By Melissa Kite, Deputy Political Editor – 18 Apr 2009

The environmental benefits of electric cars are denounced as “fiction” by new research into green methods of transport.

The amount of energy used by coal fired power stations to create the electricity to recharge electric vehicles makes them half as efficient as diesel cars, according to the research.

Britain’s carbon emissions could even go up if there is a sudden surge in demand for electric cars, the new research warned.

It will call into question a £250 million government scheme announced last week offering consumers £5,000 subsidies to buy a new electric car.

The research conducted by the group Transport Watch found that diesel powered vehicles emit approximately half as much CO2 as electric cars when the use of fossil fuels to produce electricity is taken into account.

The research paper says: “We conclude that the notion that electric cars will reduce emissions is a fiction.”

Factors making the rechargeable cars less efficient include the amount of electricity lost on the journey between the coal fired power stations which generate it and the point where it recharges the car, and the energy lost by the batteries and the motor.

The researchers calculated that of the energy burned in a power station, only a quarter reaches an electric car after leakages and losses along the supply chain are considered, giving the vehicle an energy efficiency score of 24%.

A modern diesel engine, by contrast, achieves 45% efficiency.

The research suggests that if fossil fuels are to be burned, it is much more efficient to do it within the engine of a vehicle rather than at a power station and then try to send it via the National Grid, where a lot of energy is wasted, and finally to store it in a battery which in itself might leak power.

Currently the bulk of the electricity used to charge the batteries of electric vehicles is generated by fossil fuel burning power stations.

Only 20% of UK electricity is generated by ‘clean’ methods such as nuclear power.

The research by Paul Withrington of Transport Watch concludes that CO2 emissions could actually go up if there is suddenly a big demand for electricity to recharge batteries as it would have to come from existing fossil fuel power stations.

He calculated that in China, where most generation of electricity is coal fired, electrification of diesel powered transport would double the emissions from that sector.

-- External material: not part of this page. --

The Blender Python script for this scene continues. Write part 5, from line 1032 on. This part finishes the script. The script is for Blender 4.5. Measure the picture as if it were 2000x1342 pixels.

There are also big financial and environmental costs involved in setting up a battery charging network.

Mr Withrington said: “The government should re-examine their assumptions and should not encourage this until they have decarbonised the generating industry. At the moment, it is nuts. If you bought an electric car now you would be looking at generating the same amount of carbon or more.”

The Government’s plans have also drawn criticism from motoring groups.

Philip Gomm, of the RAC Foundation, said: “Electric vehicles are not a panacea. They are good for generating headlines but not necessarily at saving the planet, at least not in the short term. For today and tomorrow, a lot more attention needs to be paid to refining existing petrol and diesel technology, and making cars smaller and lighter as a way of saving fuel – something recognised by the Committee on Climate Change. These are proven solutions to an immediate problem.”

The RAC has also questioned where the Government derived its £5,000 incentive per vehicle figure, when previous grants to buy electric cars have been £1,000.